--- Problem details ---
Filter for the word "image" and keep each matching line.

--- Data excerpts ---
++++
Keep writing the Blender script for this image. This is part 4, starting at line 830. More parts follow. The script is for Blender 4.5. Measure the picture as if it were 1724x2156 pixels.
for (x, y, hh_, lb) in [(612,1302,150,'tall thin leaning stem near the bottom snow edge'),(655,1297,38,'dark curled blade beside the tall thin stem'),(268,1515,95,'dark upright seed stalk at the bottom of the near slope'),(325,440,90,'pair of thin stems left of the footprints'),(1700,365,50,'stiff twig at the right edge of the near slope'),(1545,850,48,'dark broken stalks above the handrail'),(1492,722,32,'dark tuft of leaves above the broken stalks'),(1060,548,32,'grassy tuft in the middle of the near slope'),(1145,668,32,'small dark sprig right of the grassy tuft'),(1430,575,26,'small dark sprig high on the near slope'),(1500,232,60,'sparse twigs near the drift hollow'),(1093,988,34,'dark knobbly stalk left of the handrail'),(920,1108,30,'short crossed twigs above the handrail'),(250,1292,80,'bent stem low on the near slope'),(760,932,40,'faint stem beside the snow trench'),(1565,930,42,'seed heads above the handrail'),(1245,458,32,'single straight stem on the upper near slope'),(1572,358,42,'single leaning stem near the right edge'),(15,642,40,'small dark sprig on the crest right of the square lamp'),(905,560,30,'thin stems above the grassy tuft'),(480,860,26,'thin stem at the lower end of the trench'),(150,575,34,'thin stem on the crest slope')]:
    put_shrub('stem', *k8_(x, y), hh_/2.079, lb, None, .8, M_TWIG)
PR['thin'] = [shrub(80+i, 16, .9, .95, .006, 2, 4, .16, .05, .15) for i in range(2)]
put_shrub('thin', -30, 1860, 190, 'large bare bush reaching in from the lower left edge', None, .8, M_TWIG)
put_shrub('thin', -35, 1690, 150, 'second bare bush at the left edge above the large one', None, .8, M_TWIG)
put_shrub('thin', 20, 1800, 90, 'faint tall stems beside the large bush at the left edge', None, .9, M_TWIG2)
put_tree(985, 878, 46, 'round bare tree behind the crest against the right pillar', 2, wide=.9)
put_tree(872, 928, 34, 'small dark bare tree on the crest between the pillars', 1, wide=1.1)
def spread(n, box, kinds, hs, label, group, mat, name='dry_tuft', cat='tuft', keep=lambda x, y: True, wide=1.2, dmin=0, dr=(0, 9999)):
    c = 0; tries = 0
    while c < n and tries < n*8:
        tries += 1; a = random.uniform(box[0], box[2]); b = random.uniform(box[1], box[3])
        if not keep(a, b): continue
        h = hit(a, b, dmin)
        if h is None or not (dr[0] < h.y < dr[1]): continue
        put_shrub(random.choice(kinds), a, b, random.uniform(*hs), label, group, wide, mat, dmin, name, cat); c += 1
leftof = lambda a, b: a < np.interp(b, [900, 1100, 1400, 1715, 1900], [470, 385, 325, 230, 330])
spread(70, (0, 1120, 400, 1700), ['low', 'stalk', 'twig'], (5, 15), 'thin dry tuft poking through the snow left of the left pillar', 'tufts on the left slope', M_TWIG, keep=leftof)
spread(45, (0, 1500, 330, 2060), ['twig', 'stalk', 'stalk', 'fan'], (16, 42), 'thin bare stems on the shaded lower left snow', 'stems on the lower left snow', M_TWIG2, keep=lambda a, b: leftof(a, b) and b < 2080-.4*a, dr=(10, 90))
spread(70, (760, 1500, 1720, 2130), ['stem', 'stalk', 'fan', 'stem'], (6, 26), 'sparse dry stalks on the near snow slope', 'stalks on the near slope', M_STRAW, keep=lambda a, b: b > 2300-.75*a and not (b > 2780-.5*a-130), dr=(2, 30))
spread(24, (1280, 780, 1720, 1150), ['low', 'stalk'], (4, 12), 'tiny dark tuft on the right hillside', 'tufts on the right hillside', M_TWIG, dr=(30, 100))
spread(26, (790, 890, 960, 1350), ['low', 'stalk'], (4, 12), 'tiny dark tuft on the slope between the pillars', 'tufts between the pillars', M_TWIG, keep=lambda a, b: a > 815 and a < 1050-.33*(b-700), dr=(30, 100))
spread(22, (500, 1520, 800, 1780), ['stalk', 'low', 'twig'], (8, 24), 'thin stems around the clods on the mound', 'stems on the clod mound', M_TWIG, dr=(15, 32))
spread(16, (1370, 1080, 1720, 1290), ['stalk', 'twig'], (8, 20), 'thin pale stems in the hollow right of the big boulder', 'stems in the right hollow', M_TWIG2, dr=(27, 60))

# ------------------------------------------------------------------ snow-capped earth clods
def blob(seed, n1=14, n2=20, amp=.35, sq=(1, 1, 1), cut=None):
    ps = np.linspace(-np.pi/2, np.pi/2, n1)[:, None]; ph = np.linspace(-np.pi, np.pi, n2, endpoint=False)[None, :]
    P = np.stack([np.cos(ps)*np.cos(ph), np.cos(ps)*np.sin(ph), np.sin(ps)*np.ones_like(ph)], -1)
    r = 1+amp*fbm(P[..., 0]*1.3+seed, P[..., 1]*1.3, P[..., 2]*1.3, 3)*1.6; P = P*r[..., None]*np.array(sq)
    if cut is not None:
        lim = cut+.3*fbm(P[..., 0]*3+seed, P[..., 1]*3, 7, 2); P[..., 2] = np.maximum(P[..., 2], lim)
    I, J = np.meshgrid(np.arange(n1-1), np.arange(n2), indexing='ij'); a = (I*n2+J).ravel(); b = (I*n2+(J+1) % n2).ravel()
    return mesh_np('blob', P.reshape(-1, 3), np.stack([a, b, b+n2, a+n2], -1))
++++
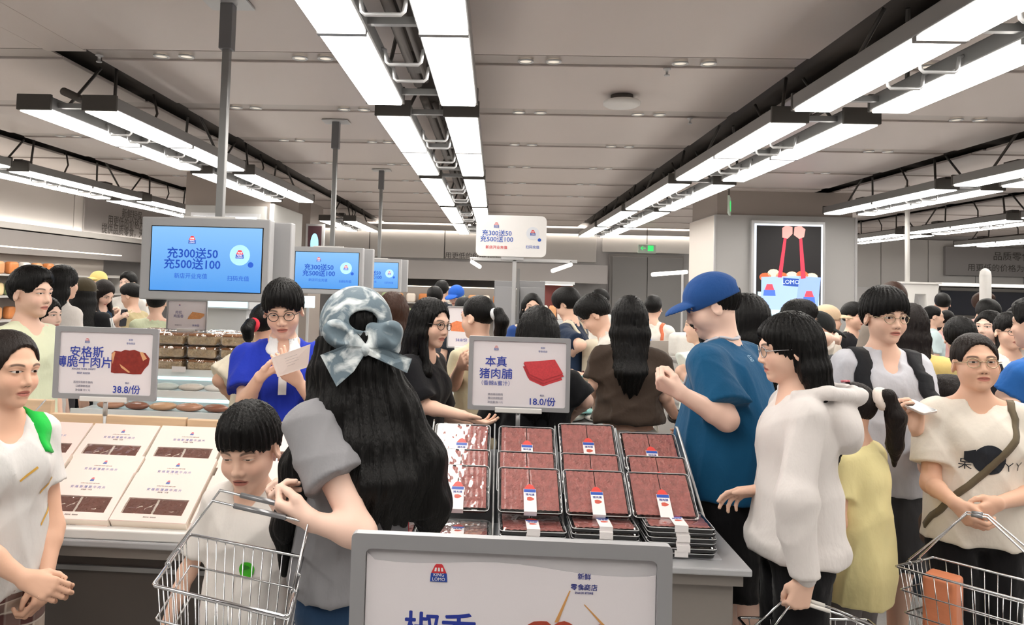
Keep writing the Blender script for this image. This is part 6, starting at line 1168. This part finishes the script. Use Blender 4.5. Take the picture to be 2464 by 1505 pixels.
++++
--- The response ---
Keep writing the Blender script for this image. This is part 4, starting at line 830. More parts follow. The script is for Blender 4.5. Measure the picture as if it were 1724x2156 pixels.
Keep writing the Blender script for this image. This is part 6, starting at line 1168. This part finishes the script. Use Blender 4.5. Take the picture to be 2464 by 1505 pixels.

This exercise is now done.